Reeves's testimony was uncontradicted, and ANB had ample opportunity to dispute by competent evidence his version of what occurred in Texas. Undisputed testimony, which is not so unreasonable as to be unbelievable, must be taken as truth. Edwards v. Mid-State Paving Co., 300 So. 2d 794 (Miss. 1974); Fisher v. Daniels, 252 Miss. 662, 173 So. 2d 908 (1965); Shivers v. Biloxi-Gulfport Daily Herald, 236 Miss. 303, 110 So. 2d 359 (1959); Lucedale Veneer Co. v. Rogers, 211 Miss. 613, 53 So. 2d 69 (1951); Stevens v. Stanley, 153 Miss. 809, 154 Miss. 627, 122 So. 755 (1929). While the circuit judge's skepticism of Reeves's testimony is understandable, it was not so clearly lacking in trustworthiness to authorize its rejection. The circuit judge as a trier of fact, and this Court, must accept it as true.

We therefore conclude that the default judgment in Texas was procured, as Reeves testified, as a result of the misrepresentation made to him by Quick.

We also find that Reeves made a sufficient showing that he has a meritorious defense. The ambiguity in the correspondence between ANB and Reeves, coupled with Reeves's testimony that he told Quick that his company would not be individually responsible for Federal Production's debt, satisfies this requirement. See: Bryant, Inc. v. Walters, 493 So. 2d 933 (Miss. 1986); Beshear v. Weinzpfel, 474 F.2d 127, 132 (7th Cir.1973); Rule 60(b)(1) Mississippi Rules of Civil Procedure (MRCP). Our holding that Reeves made a sufficient showing of a meritorious defense to satisfy a Rule 60(b)(1) requirement, and authorize relief from the judgment is no intimation of what the Texas court should, or will in fact determine at a hearing of this cause on the merits as to any of the defenses of the defendants to this action. It will, of course, be the prerogative of the Texas court to determine under Texas law if Reeves and Reeves Limited present meritorious defenses to this action.

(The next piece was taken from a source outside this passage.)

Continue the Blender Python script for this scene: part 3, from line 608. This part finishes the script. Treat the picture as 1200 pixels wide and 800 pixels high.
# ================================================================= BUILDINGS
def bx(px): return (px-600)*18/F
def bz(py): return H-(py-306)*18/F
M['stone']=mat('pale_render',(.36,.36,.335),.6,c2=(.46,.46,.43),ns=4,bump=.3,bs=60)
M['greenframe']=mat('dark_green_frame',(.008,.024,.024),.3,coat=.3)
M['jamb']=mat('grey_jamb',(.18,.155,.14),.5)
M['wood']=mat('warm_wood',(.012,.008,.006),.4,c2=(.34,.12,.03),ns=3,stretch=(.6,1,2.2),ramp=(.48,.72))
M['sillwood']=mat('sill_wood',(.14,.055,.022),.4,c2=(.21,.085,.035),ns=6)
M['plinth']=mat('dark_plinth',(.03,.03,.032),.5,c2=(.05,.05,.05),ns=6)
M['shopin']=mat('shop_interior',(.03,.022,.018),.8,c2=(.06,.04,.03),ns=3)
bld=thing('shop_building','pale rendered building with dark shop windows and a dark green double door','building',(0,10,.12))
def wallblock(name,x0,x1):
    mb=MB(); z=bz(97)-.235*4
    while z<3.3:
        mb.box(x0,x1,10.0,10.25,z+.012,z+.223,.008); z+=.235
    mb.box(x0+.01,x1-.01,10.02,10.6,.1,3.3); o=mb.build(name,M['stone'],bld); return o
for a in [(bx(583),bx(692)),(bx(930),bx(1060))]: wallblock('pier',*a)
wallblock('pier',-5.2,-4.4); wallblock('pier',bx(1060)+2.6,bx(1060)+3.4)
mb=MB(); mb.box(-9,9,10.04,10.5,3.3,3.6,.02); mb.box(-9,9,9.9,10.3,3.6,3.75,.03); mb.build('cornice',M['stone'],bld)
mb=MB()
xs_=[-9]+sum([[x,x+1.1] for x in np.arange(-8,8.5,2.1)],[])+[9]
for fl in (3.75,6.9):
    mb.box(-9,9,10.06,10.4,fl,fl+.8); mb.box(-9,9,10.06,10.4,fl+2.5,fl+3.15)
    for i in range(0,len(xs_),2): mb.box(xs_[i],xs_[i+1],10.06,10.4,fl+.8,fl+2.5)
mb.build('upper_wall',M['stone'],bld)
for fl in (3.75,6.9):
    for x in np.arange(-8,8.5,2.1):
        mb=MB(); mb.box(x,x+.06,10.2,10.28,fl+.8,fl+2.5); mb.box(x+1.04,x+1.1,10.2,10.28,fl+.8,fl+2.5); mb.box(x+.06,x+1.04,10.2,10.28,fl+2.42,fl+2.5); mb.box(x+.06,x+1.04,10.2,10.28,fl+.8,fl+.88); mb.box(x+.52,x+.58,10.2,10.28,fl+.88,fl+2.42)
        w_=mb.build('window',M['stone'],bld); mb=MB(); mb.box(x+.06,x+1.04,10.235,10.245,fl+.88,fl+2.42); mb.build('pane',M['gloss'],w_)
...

Our final inquiry insofar as determining whether Reeves and Reeves Limited are entitled to relief from this judgment, is whether the Texas court, had the same facts been presented to it, under Texas law, would have set aside the default judgment. Our examination of Texas authority leads us to answer this question in the affirmative. See: Transworld Financial Services v. Briscoe, 722 S.W.2d 407 (Tex. 1987); Fender v. Delta Mud & Drilling Co., 697 S.W.2d 655 (Tex. Ct. App. 1985); Bondeson v. Pepsico, Inc., 573 S.W.2d 842 (Tex.Civ. App. 1978); Walker v. Robinson, 683 S.W.2d 875 (Tex.Civ.App. 1984); Kuper v. Kuper, 336 S.W.2d 819 (Tex.Civ.App. 1960); Crouch v. McGaw, 134 Tex. 633, 138 S.W.2d 94 (1940).

State courts have the most solemn obligation to accord full faith and credit to the judicial proceedings of sister states. Reeves and Reeves Limited are not entitled to be placed in any better position in the Texas court action than they would have been if the representation had not been made by Quick. ANB is manifestly entitled to have its case against Reeves and Reeves Limited heard in the Texas court. Reeves and Reeves Limited's ground for relief is basically equitable in nature, and an equitable relief should be fashioned for all parties.

We therefore remand this case to the circuit court of the 1st Judicial District of Hinds County. Provided Reeves and Reeves Limited within sixty days from date of this Court's mandate join in a joint petition or motion with ANB to the District Court of Wichita County, Texas, to set aside the default judgment against Reeves and Reeves Limited, and Reeves and *600 Reeves Limited also execute a waiver of all further process, and enter their appearance in that court for all purposes for a trial of the action on the merits, and furnish the circuit court of the 1st Judicial District of Hinds County with satisfactory evidence thereof, all enforcement of the Texas judgment in Mississippi will be stayed. If Reeves and Reeves Limited fail in any manner to fully comply with this requirement, the Texas judgment should be enforced as any other foreign judgment duly enrolled in this state.

REVERSED AND REMANDED FOR PROCEEDINGS CONSISTENT WITH THIS OPINION.

WALKER, C.J., ROY NOBLE LEE, P.J., and DAN M. LEE, PRATHER, ROBERTSON, SULLIVAN, ANDERSON and GRIFFIN, JJ., concur.